Where a line of the material contains the string "scene", copy that line.

====================

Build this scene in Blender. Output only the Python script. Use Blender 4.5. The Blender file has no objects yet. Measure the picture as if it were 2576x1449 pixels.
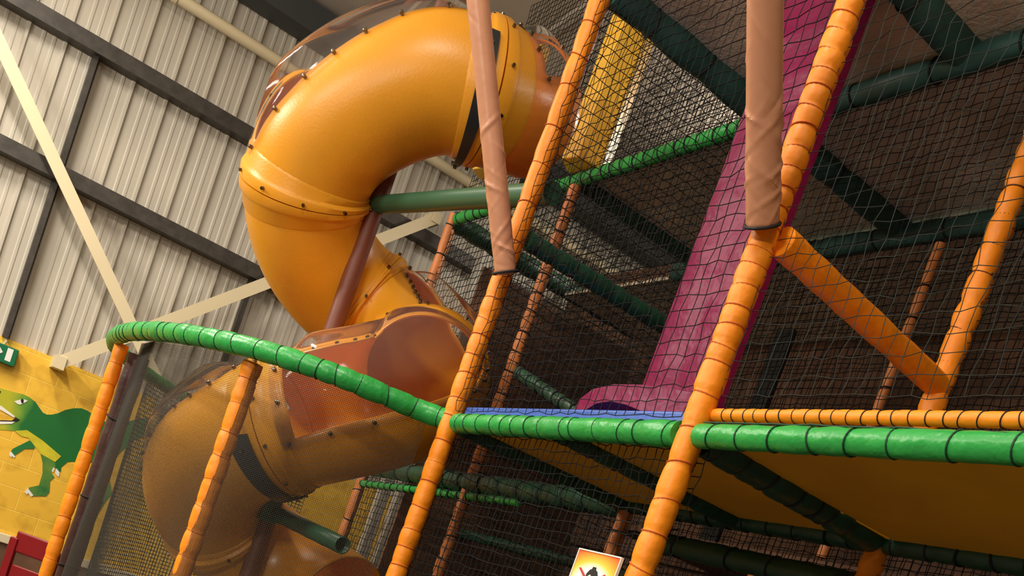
import bpy, bmesh, math, random
from mathutils import Vector, Matrix
random.seed(7)
sc = bpy.context.scene
COL = sc.collection
# ------------------------------------------------------------------ camera (tilted phone photo, upper crop of a taller frame)
F, PX, PY, EYE = 2576.0, 1288.0, 1717.5, 1.55
_r, _p, _y = math.radians(20), math.radians(-3.5), math.radians(-57)
FWD = Vector((math.sin(_y)*math.cos(_p), math.cos(_y)*math.cos(_p), math.sin(_p)))
_R0 = Vector((math.cos(_y), -math.sin(_y), 0)); _U0 = _R0.cross(FWD)
RIGHT = _R0*math.cos(_r)+_U0*math.sin(_r); UP = -_R0*math.sin(_r)+_U0*math.cos(_r)
CAM = Vector((0, 0, EYE))
cd = bpy.data.cameras.new('camera'); cam = bpy.data.objects.new('camera', cd); COL.objects.link(cam)
m = Matrix((RIGHT, UP, -FWD)).transposed().to_4x4(); m.translation = CAM; cam.matrix_world = m
cd.sensor_width = 36; cd.lens = 36*F/2576; cd.shift_x = 0; cd.shift_y = (PY-724.5)/2576
cd.clip_start = .05; cd.clip_end = 200
sc.camera = cam
# ------------------------------------------------------------------ world, lamps, exposure
sc.view_settings.view_transform = 'Standard'; sc.view_settings.look = 'None'
sc.view_settings.gamma = 1; sc.view_settings.use_curve_mapping = False
sc.view_settings.exposure = 0.0
w = bpy.data.worlds.new('world'); sc.world = w; w.use_nodes = True
w.node_tree.nodes['Background'].inputs[0].default_value = (.75, .8, 1, 1)
w.node_tree.nodes['Background'].inputs[1].default_value = .1
def lamp(x, y, z, power, sx=1.5, sy=.35, col=(1, .915, .79), rot=(0, 0, 0)):
    l = bpy.data.lights.new('hall_lamp_or_fill', 'AREA'); l.shape = 'RECTANGLE'; l.size = sx; l.size_y = sy
    l.energy = power; l.color = col
    o = bpy.data.objects.new('hall_lamp_or_fill', l); COL.objects.link(o); o.location = (x, y, z); o.rotation_euler = rot
for (x, y, z, p) in ((-.3, -4.4, 3.5, 330), (-4.2, -4.0, 4.7, 190), (-8.2, -3.4, 4.9, 260),
                     (.5, .2, 6.8, 90), (-3.4, -.6, 6.5, 150), (-8.7, -1.0, 6.1, 170), (-7.2, 6.8, 6.4, 190), (-2.0, 7.5, 7.0, 160)):
    lamp(x, y, z, p*1.0, rot=(math.radians(32) if y < -2 else 0, 0, 0))  # front row is lowered and tilted to brighten the post fronts
    lamp(x, y, z-.35, p*.6, 3.4, 2.8, rot=(math.pi, 0, 0))  # upward fill light added under each lamp to brighten the roof
# ------------------------------------------------------------------ pixel -> point on a real plane
def ray(u, v): return RIGHT*((u-PX)/F) - UP*((v-PY)/F) + FWD
def onx(u, v, x): d = ray(u, v); return CAM + d*(x/d.x)
def ony(u, v, y): d = ray(u, v); return CAM + d*(y/d.y)
def onz(u, v, z): d = ray(u, v); return CAM + d*((z-EYE)/d.z)
def dep(u, v, t): return CAM + ray(u, v)*t
# ------------------------------------------------------------------ materials
def lin(c): return tuple(((x/255+.055)/1.055)**2.4 if x/255 > .04045 else x/255/12.92 for x in c)+(1,)
MATS = {}
def mat(name, col, rough=.5, metal=0, noise=0, scale=6, bump=0, bscale=30, spec=.5, col2=None, coat=0):
    m_ = bpy.data.materials.new(name); m_.use_nodes = True; nt = m_.node_tree; b = nt.nodes['Principled BSDF']
    b.inputs['Base Color'].default_value = lin(col); b.inputs['Roughness'].default_value = rough
    b.inputs['Metallic'].default_value = metal; b.inputs['Specular IOR Level'].default_value = spec
    b.inputs['Coat Weight'].default_value = coat; b.inputs['Coat Roughness'].default_value = .15
    tc = nt.nodes.new('ShaderNodeTexCoord')
    if noise or col2:
        n = nt.nodes.new('ShaderNodeTexNoise'); n.inputs['Scale'].default_value = scale; n.inputs['Detail'].default_value = 5
        nt.links.new(tc.outputs['Object'], n.inputs['Vector'])
        r = nt.nodes.new('ShaderNodeValToRGB'); c = col; k = noise
        c2 = col2 if col2 else tuple(max(0, x*(1-k)) for x in c)
        r.color_ramp.elements[0].position = .3; r.color_ramp.elements[1].position = .7
        r.color_ramp.elements[0].color = lin(c2); r.color_ramp.elements[1].color = lin(c)
        nt.links.new(n.outputs['Fac'], r.inputs['Fac']); nt.links.new(r.outputs['Color'], b.inputs['Base Color'])
    if bump:
        n = nt.nodes.new('ShaderNodeTexNoise'); n.inputs['Scale'].default_value = bscale; n.inputs['Detail'].default_value = 3
        nt.links.new(tc.outputs['Object'], n.inputs['Vector'])
        bp = nt.nodes.new('ShaderNodeBump'); bp.inputs['Strength'].default_value = bump; bp.inputs['Distance'].default_value = .02
        nt.links.new(n.outputs['Fac'], bp.inputs['Height']); nt.links.new(bp.outputs['Normal'], b.inputs['Normal'])
    MATS[name] = m_; return m_
orange = mat('orange_vinyl', (255, 147, 14), .5, bump=.5, bscale=9, noise=.06)
orange_in = mat('inner_orange_vinyl', (222, 134, 70), .45, bump=.5, bscale=9, noise=.1)  # duller orange for the posts inside the frame
sleeve_m = mat('tan_orange_sleeve', (202, 142, 108), .38, bump=.35, bscale=5)
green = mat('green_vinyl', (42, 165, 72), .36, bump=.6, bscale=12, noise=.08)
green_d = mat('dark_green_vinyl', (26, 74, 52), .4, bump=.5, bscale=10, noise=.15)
teal_b = mat('hazed_teal_vinyl', (50, 92, 86), .5, bump=.4, bscale=10)  # teal lightened: haze over the upper beams is put into the colour
green_a = mat('green_painted_steel', (44, 92, 66), .35)
brown_v = mat('brown_vinyl', (118, 62, 42), .5, bump=.3, bscale=8)
maroon = mat('dark_brown_vinyl', (72, 46, 42), .5, bump=.4, bscale=10)
purple = mat('magenta_vinyl', (132, 16, 72), .42, bump=.8, spec=.3, bscale=7, noise=.08)
blue = mat('blue_vinyl', (52, 96, 190), .4)
cord = mat('black_cord', (20, 19, 20), .7)
cordo = mat('orange_brown_cord', (196, 92, 18), .7)
cordg = mat('dark_green_cord', (10, 62, 34), .6)
cordb = mat('brown_cord', (84, 48, 26), .7)
netm = mat('black_net', (12, 11, 11), .8, spec=.2)
netg = mat('green_black_net', (24, 32, 29), .7, spec=.3)
finem = mat('fine_mesh_cord', (46, 41, 32), .8)
plast = mat('yellow_slide_plastic', (238, 162, 38), .36, noise=.05, scale=3, bump=.06, bscale=60, coat=0)
plast_o = mat('orange_slide_plastic', (238, 138, 48), .3, noise=.05, scale=3, bump=.06, bscale=60, coat=.1)
plast_m = mat('amber_slide_plastic', (246, 166, 44), .3, noise=.05, scale=3, bump=.06, bscale=60, coat=.1)
steel_d = mat('dark_steel_strap', (46, 50, 54), .4, .3)
boltm = mat('bolt_steel', (120, 112, 100), .25, 1)
yellowp = mat('yellow_deck_board', (232, 168, 16), .55, noise=.12, scale=2)
brownp = mat('brown_deck_board', (232, 220, 200), .8, noise=.2, scale=3, bump=.4, bscale=40)
clad = mat('cream_cladding', (192, 185, 170), .5, noise=.07, scale=1.3)
girtm = mat('galvanised_girt', (74, 69, 64), .5, .3, noise=.25, scale=14)
dsteel = mat('dark_steel_beam', (58, 62, 62), .6)
creamm = mat('cream_paint', (222, 208, 172), .5)
roofm = mat('roof_lining', (176, 164, 150), .7, noise=.1, scale=2)
floorm = mat('grey_floor', (92, 84, 78), .6, noise=.15)
hexy = mat('yellow_vinyl', (246, 190, 60), .4, bump=.3, bscale=9)
redm = mat('dark_red_plastic', (128, 16, 22), .3)
backm = mat('brown_back_board', (120, 84, 60), .8, noise=.3, scale=4)
exitg = mat('exit_green', (0, 104, 66), .4)
white = mat('white_paint', (232, 232, 226), .5)
black = mat('black_paint', (18, 18, 18), .5)
steelw = mat('pale_grey_steel', (178, 172, 160), .5, noise=.1)
# clear smoky window: transparent + fresnel gloss
aw = bpy.data.materials.new('smoky_acrylic'); aw.use_nodes = True; nt = aw.node_tree
for n in list(nt.nodes): nt.nodes.remove(n)
o_ = nt.nodes.new('ShaderNodeOutputMaterial'); mx = nt.nodes.new('ShaderNodeMixShader'); tr = nt.nodes.new('ShaderNodeBsdfTransparent')
gl = nt.nodes.new('ShaderNodeBsdfGlossy'); gl.inputs['Roughness'].default_value = .07
df = nt.nodes.new('ShaderNodeBsdfDiffuse'); df.inputs['Color'].default_value = (.72, .62, .55, 1)
mx2 = nt.nodes.new('ShaderNodeMixShader'); mx2.inputs[0].default_value = .06
tr.inputs['Color'].default_value = (.93, .91, .89, 1)
fr = nt.nodes.new('ShaderNodeLayerWeight'); fr.inputs['Blend'].default_value = .12
nt.links.new(tr.outputs[0], mx2.inputs[1]); nt.links.new(df.outputs[0], mx2.inputs[2])
nt.links.new(fr.outputs[0], mx.inputs[0]); nt.links.new(mx2.outputs[0], mx.inputs[1]); nt.links.new(gl.outputs[0], mx.inputs[2])
nt.links.new(mx.outputs[0], o_.inputs[0])
# ------------------------------------------------------------------ mesh helpers
class MB:
    def __init__(s): s.v = []; s.f = []
    def add(s, vs, fs):
        b = len(s.v); s.v += [tuple(p) for p in vs]; s.f += [tuple(i+b for i in f) for f in fs]; return s
    def box(s, x0, x1, y0, y1, z0, z1):
        vs = [(x, y, z) for z in (z0, z1) for y in (y0, y1) for x in (x0, x1)]
        return s.add(vs, [(0, 2, 3, 1), (4, 5, 7, 6), (0, 1, 5, 4), (2, 6, 7, 3), (0, 4, 6, 2), (1, 3, 7, 5)])
    def tube(s, pts, r, n=12, caps=True, closed=False):
        pts = [Vector(p) for p in pts]; N = len(pts); rr = r if hasattr(r, '__len__') else [r]*N
        vs = []; prev = None
        for i, p in enumerate(pts):
            a = pts[(i-1) % N] if (closed or i > 0) else pts[0]; b = pts[(i+1) % N] if (closed or i < N-1) else pts[-1]
            t = (b-a).normalized()
            if prev is None:
                e = Vector((0, 0, 1)) if abs(t.z) < .9 else Vector((1, 0, 0)); u = (e-t*e.dot(t)).normalized()
            else: u = (prev-t*prev.dot(t)).normalized()
            prev = u; w_ = t.cross(u)
            for k in range(n):
                th = 2*math.pi*k/n; vs.append(p+(u*math.cos(th)+w_*math.sin(th))*rr[i])
        fs = []
        for i in range(N if closed else N-1):
            j = (i+1) % N
            for k in range(n): fs.append((i*n+k, i*n+(k+1) % n, j*n+(k+1) % n, j*n+k))
        if caps and not closed: fs += [tuple(range(n-1, -1, -1)), tuple((N-1)*n+k for k in range(n))]
        return s.add(vs, fs)
    def obar(s, a, b, wdt, dpt, side):
        a = Vector(a); b = Vector(b); t = (b-a).normalized(); sd = Vector(side); sd = (sd-t*sd.dot(t)).normalized(); o2 = t.cross(sd)
        vs = [q+sd*(wdt/2*i)+o2*(dpt/2*j) for q in (a, b) for i, j in ((-1, -1), (1, -1), (1, 1), (-1, 1))]
        return s.add(vs, [(0, 3, 2, 1), (4, 5, 6, 7)]+[(k, (k+1) % 4, 4+(k+1) % 4, 4+k) for k in range(4)])
    def build(s, name, m_, parent=None, smooth=True, bevel=0):
        me = bpy.data.meshes.new(name); me.from_pydata(s.v, [], s.f); me.materials.append(m_)
        bm = bmesh.new(); bm.from_mesh(me); bmesh.ops.recalc_face_normals(bm, faces=bm.faces); bm.to_mesh(me); bm.free()
        if smooth:
            for p in me.polygons: p.use_smooth = True
            try: me.set_sharp_from_angle(angle=math.radians(40))
            except Exception: pass
        o = bpy.data.objects.new(name, me); COL.objects.link(o)
        if parent:
            o.parent = parent; o.matrix_parent_inverse = Matrix.Translation(-parent.location)
        if bevel:
            b = o.modifiers.new('bevel', 'BEVEL'); b.width = bevel; b.segments = 3
        return o
def tag(o, label=None, cat=None, group=None, kind=None):
    if label: o['label'] = label
    if cat: o['category'] = cat
    if group: o['group'] = group
    if kind: o['kind'] = kind
    return o
def thing(name, label, cat, loc, group=None):
    o = bpy.data.objects.new(name, None); COL.objects.link(o); o.location = Vector(loc); o.empty_display_size = .1
    return tag(o, label, cat, group)
def lerp_path(pts, step=.03):
    pts = [Vector(p) for p in pts]; out = [pts[0]]
    for a, b in zip(pts, pts[1:]):
        n = max(1, int((b-a).length/step))
        for i in range(1, n+1): out.append(a.lerp(b, i/n))
    return out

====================

SOLUTION FOR THIS EXERCISE:
Build this scene in Blender. Output only the Python script. Use Blender 4.5. The Blender file has no objects yet. Measure the picture as if it were 2576x1449 pixels.
sc = bpy.context.scene